**What this task involves:**
From the records below, please print only the lines from the one containing "What Blender Python" through the one containing "scene.camera = cam", both included. Skip the pictures.

**Records for processing:**
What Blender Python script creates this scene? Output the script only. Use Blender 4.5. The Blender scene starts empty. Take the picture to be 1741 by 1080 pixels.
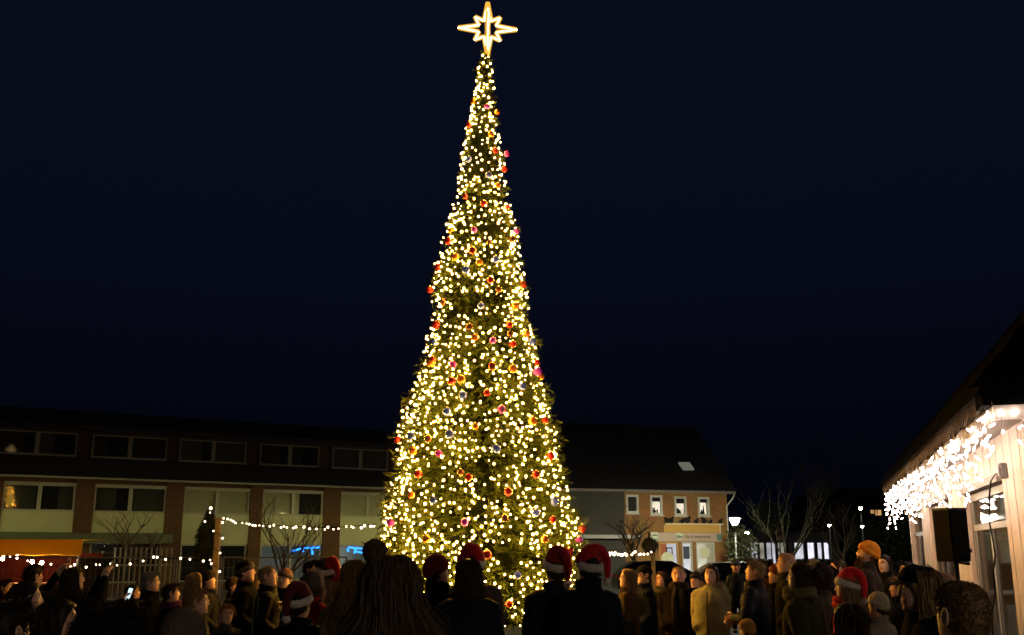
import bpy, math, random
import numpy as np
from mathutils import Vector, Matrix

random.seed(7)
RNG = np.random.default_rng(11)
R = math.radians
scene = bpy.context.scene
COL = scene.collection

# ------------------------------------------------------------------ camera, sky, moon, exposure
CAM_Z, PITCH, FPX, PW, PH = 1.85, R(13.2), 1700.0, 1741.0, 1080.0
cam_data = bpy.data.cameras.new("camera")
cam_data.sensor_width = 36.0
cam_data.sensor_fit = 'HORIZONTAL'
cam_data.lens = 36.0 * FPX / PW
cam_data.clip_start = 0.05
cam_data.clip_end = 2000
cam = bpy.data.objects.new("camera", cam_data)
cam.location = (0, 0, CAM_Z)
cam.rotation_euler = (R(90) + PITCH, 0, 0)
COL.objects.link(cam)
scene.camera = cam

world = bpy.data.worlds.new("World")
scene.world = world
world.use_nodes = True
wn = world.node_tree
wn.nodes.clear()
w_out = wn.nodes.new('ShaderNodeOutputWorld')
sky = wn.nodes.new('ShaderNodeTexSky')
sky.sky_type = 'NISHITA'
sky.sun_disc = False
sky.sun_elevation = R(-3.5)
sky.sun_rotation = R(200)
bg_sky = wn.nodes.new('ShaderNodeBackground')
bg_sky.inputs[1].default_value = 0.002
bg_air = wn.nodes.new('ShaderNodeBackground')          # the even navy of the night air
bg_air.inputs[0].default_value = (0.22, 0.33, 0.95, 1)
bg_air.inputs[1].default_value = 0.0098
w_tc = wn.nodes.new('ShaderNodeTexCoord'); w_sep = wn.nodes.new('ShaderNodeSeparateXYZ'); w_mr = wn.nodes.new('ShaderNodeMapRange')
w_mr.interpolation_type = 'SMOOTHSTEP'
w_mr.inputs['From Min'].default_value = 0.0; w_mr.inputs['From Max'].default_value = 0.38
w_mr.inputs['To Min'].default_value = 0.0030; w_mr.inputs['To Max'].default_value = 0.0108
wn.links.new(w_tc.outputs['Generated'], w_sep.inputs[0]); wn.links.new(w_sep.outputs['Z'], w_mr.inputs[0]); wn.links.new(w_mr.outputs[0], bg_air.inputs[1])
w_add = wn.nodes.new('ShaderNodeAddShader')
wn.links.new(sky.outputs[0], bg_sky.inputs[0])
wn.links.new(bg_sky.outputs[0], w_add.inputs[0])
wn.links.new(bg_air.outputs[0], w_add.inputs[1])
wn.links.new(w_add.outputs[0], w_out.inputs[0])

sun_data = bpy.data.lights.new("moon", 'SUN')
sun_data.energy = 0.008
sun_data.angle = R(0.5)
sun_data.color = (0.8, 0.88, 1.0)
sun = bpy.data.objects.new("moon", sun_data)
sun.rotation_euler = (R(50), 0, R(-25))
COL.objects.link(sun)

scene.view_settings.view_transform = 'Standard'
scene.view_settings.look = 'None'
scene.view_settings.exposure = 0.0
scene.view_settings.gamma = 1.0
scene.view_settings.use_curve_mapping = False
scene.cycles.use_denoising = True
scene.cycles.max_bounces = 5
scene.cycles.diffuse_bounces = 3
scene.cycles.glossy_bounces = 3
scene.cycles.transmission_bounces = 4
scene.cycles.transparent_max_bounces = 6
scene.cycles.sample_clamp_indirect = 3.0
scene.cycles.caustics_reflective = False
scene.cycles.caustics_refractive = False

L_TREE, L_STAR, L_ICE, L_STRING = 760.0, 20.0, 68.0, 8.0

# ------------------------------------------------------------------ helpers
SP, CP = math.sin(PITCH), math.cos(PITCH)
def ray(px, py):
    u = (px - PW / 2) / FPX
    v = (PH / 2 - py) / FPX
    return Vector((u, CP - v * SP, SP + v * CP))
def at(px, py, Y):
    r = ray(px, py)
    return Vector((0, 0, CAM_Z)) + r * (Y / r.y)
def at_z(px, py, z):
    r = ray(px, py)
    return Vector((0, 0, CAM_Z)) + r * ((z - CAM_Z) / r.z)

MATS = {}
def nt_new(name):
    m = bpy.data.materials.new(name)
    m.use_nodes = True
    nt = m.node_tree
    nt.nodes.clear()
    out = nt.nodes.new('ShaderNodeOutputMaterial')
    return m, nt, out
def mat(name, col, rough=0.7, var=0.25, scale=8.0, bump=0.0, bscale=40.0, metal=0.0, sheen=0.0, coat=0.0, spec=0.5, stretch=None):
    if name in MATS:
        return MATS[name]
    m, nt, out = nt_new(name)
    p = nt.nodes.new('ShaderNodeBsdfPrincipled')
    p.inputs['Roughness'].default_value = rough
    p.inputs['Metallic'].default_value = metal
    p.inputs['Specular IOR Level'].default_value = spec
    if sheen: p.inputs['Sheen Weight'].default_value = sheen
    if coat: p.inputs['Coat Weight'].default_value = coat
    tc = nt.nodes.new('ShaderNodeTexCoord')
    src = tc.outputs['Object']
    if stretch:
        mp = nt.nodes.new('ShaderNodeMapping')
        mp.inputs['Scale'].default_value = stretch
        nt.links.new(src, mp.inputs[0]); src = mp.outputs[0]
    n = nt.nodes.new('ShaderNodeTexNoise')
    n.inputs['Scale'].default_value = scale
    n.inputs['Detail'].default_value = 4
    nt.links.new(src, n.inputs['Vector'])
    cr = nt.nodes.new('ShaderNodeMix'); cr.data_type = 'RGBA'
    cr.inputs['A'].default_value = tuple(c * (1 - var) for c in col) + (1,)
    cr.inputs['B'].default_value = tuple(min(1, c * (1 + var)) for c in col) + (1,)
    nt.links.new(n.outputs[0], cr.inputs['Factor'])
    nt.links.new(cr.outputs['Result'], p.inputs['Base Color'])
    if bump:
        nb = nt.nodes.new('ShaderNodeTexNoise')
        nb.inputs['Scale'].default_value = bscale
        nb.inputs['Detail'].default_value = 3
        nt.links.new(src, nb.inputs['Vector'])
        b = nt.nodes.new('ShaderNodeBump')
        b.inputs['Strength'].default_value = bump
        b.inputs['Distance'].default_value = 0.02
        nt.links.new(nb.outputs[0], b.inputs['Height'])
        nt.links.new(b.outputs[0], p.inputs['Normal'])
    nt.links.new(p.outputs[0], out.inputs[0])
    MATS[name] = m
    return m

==

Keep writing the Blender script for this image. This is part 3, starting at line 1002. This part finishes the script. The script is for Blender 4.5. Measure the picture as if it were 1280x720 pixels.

**Task solution:**
What Blender Python script creates this scene? Output the script only. Use Blender 4.5. The Blender scene starts empty. Take the picture to be 1741 by 1080 pixels.
import bpy, math, random
import numpy as np
from mathutils import Vector, Matrix

random.seed(7)
RNG = np.random.default_rng(11)
R = math.radians
scene = bpy.context.scene
COL = scene.collection

# ------------------------------------------------------------------ camera, sky, moon, exposure
CAM_Z, PITCH, FPX, PW, PH = 1.85, R(13.2), 1700.0, 1741.0, 1080.0
cam_data = bpy.data.cameras.new("camera")
cam_data.sensor_width = 36.0
cam_data.sensor_fit = 'HORIZONTAL'
cam_data.lens = 36.0 * FPX / PW
cam_data.clip_start = 0.05
cam_data.clip_end = 2000
cam = bpy.data.objects.new("camera", cam_data)
cam.location = (0, 0, CAM_Z)
cam.rotation_euler = (R(90) + PITCH, 0, 0)
COL.objects.link(cam)
scene.camera = cam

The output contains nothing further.